It is necessary to explain it in this way because we are told that the Egyptians were compelled to purchase water from the Jews, who prospered thereby (Midrash Rabbah 9:9). If all the water had been transformed to blood, the Jews would have been unable to charge the Egyptians for water, because it is forbidden to derive benefit from a miracle. (See Ta’anit 24a.)

(פרדס יוסף)


"ויפן פרעה ויבא אל ביתו ולא שת לבו גם לזאת"
“And Pharaoh turned and went into his house, neither did he set his heart to this also.” (7:23)

QUESTION: Rashi explains that the word “also” refers to the wonder in which the staff turned into a snake and then back to a staff, swallowing all the staffs belonging to the Egyptian magicians. Why did Pharaoh now remind himself about that wonder?

ANSWER: Originally, Pharaoh and the magicians were flabbergasted when they noticed how Aharon’s staff swallowed their staffs. It is impossible to even imagine an object that lacks life being able to swallow. In all probability, the only way they were able to rationalize it to Pharaoh was that Aharon’s staff was a snake originally, then magically converted into a staff.
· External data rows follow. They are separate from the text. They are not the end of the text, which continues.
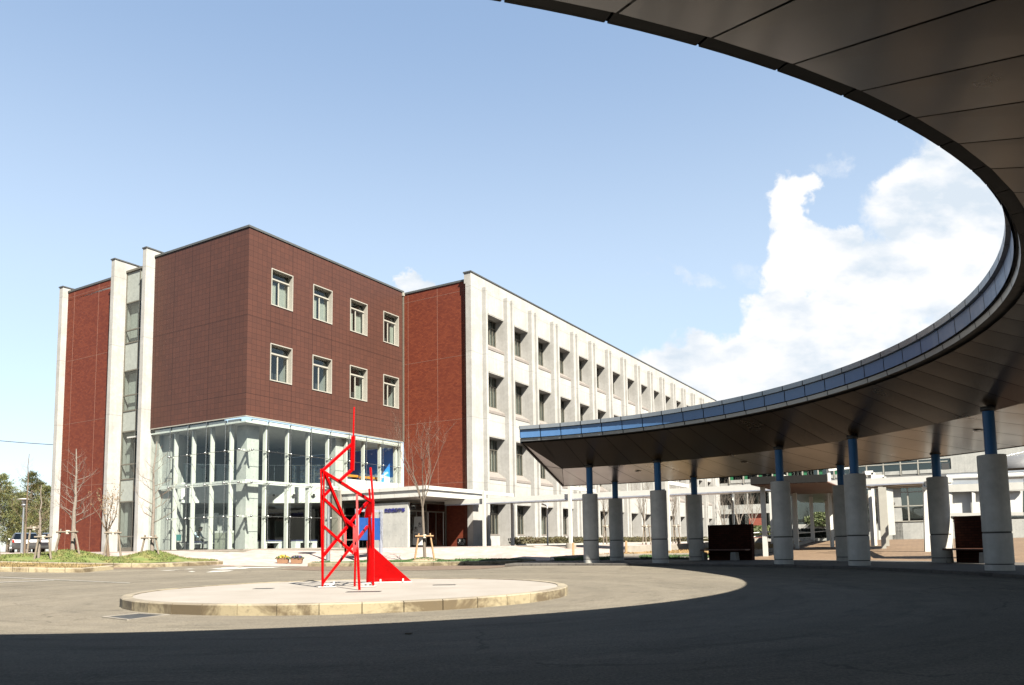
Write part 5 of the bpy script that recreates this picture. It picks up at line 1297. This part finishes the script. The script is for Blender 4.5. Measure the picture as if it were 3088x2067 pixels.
def car(loc, rz, paint, label, L=4.5):
    t = tag(empty('parked_car', loc, rz), label, 'car', 'parked cars behind the left grass bed'); wd = .86
    # side outline, x forward; lower body and cabin as one shell
    prof = [(-2.2, .42), (-2.25, .80), (-2.18, 1.0), (-1.95, 1.05), (.95, 1.0), (1.75, .88), (2.15, .72), (2.22, .45), (2.0, .26), (-2.05, .26)]
    m = MB(); n = len(prof); secs = [(-wd, .93), (-wd+.06, 1.0), (wd-.06, 1.0), (wd, .93)]
    vs = [(x*(.985 if k in (0, 3) else 1), y, .62+(z-.62)*q) for k, (y, q) in enumerate(secs) for x, z in prof]
    m.add(vs, [(k*n+i, k*n+(i+1) % n, (k+1)*n+(i+1) % n, (k+1)*n+i) for k in range(3) for i in range(n)]+[tuple(range(n))[::-1], tuple(range(3*n, 4*n))], smooth=False)
    b = m.build('body', paint, t, bevel=.05)
    cab = [(-2.08, 1.02), (-1.72, 1.42), (-1.3, 1.5), (-.1, 1.5), (.35, 1.40), (1.12, .99)]
    m = MB(); nn = len(cab); vs = [(x, s_*(wd-.06-(z-1.0)*.30), z) for s_ in (-1, 1) for x, z in cab]
    m.add(vs, [(i, i+1, nn+i+1, nn+i) for i in range(nn-1)]+[tuple(range(nn))[::-1], tuple(range(nn, 2*nn))]); m.build('cabin_glass', 'car_glass', t)
    m = MB(); ci = [(-1.74, 1.43), (-1.3, 1.51), (-.1, 1.51), (.36, 1.41)]
    m.add([(x, s_*(wd-.055-(z-1.0)*.30), z+.012) for s_ in (-1, 1) for x, z in ci], [(0, 1, 5, 4), (1, 2, 6, 5), (2, 3, 7, 6)])
    for s_ in (-1, 1):
        for x0, z0, x1, z1 in ((-2.1, 1.02, -1.72, 1.43), (-1.25, 1.02, -1.2, 1.5), (-.12, 1.0, -.14, 1.5), (.35, 1.41, 1.14, .99)):
            m.bar((x0, s_*(wd-.05-(z0-1)*.3), z0), (x1, s_*(wd-.05-(z1-1)*.3), z1), .05, .07)
    m.build('roof', paint, t)
    for x in (-1.36, 1.34):
        for s_ in (-1, 1):
            m = MB(); m.tube((x, s_*(wd-.2), .32), (x, s_*(wd+.015), .32), .32, n=22); wo_ = m.build('wheel', 'rubber', t)
            m = MB(); m.tube((x, s_*(wd+.012), .32), (x, s_*(wd+.025), .32), .20, n=18); m.build('rim', 'grey_metal', wo_)
    for s_ in (-1, 1):
        m = MB(); m.box(-2.27, -2.1, s_*.80-.10, s_*.80+.06, .78, 1.0); m.build('tail_light', 'tail_red', t, bevel=.02)
        m = MB(); m.box(1.95, 2.2, s_*.62-.16, s_*.62+.16, .60, .74); m.build('headlight', 'lamp_glass', t, bevel=.03)
        m = MB(); m.box(.75, .95, s_*(wd+.09)-.08, s_*(wd+.09)+.08, .98, 1.10); m.build('mirror', paint, t, bevel=.02)
    m = MB(); m.box(-2.28, -2.24, -.20, .20, .68, .84); m.build('number_plate', 'white_paint', t)
    m = MB(); m.box(-2.27, -2.15, -.78, .78, .36, .52); m.box(2.05, 2.23, -.6, .6, .36, .5); m.build('bumper', 'dark_frame', t)
car((-38.0, 60.0, .9), R(125), 'car_silver', 'silver grey estate car seen from its rear corner')
car((-36.6, 61.5, .9), R(118), 'car_dark', 'dark car half hidden behind the building end pier')
car((-40.6, 58.5, .9), R(-40), 'car_white', 'pale silver car nosing in at the left picture edge')
m = MB(); pts = []
a, b = at(-120, 1318, 120), at(420, 1352, 108)
for k in range(21): u_ = k/20; pts.append(a.lerp(b, u_)+Vector((0, 0, -1.2*u_*(1-u_))))
for p, q in zip(pts[:-1], pts[1:]): m.tube(p-a, q-a, .05, n=5, caps=False)
o = m.build('power_line', 'dark_frame'); o.location = a; tag(o, 'thin sagging power line crossing the sky above the pines', 'power line')
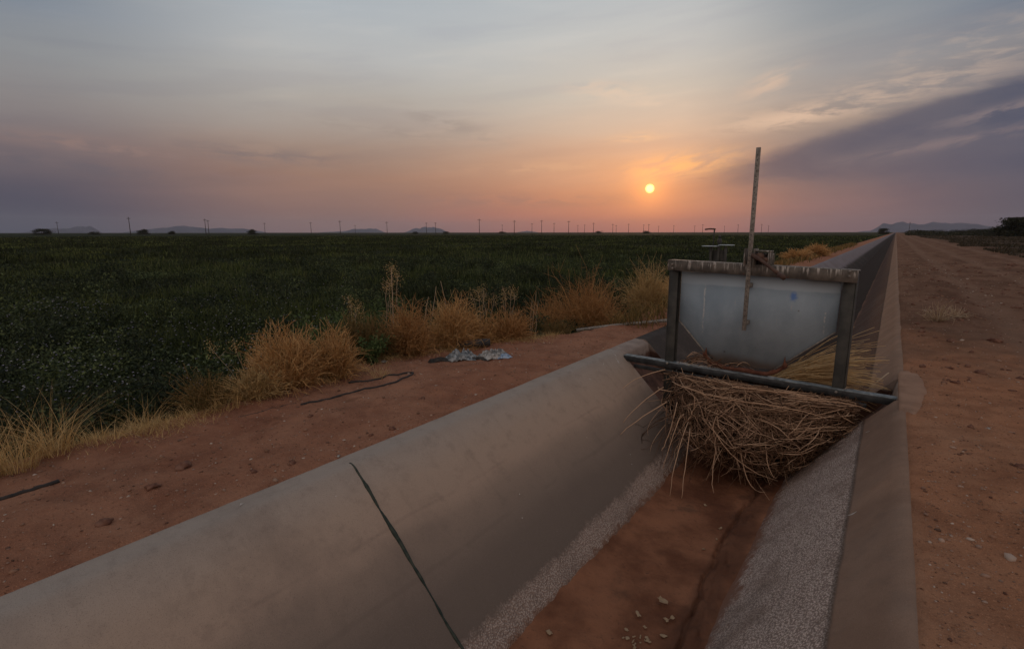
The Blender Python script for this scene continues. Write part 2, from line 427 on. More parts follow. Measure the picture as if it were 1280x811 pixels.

It was thus able to swallow the other snakes.

The Gemara (Sanhedrin 67b) relates a story concerning Ze’iri, who purchased a camel in Alexandria, Egypt. When he wanted to give it water to drink, it turned into a plank of wood of a bridge. It was later determined that the camel was originally made through magic from a plank of wood of the bridge (and water possesses the power to nullify sorcery).

Since Aharon initiated the plague of blood by smiting the water, it proved with certainty that his staff had always been a staff, for had it originally been a snake, the water would have nullified the magic, and it would have reverted to a snake.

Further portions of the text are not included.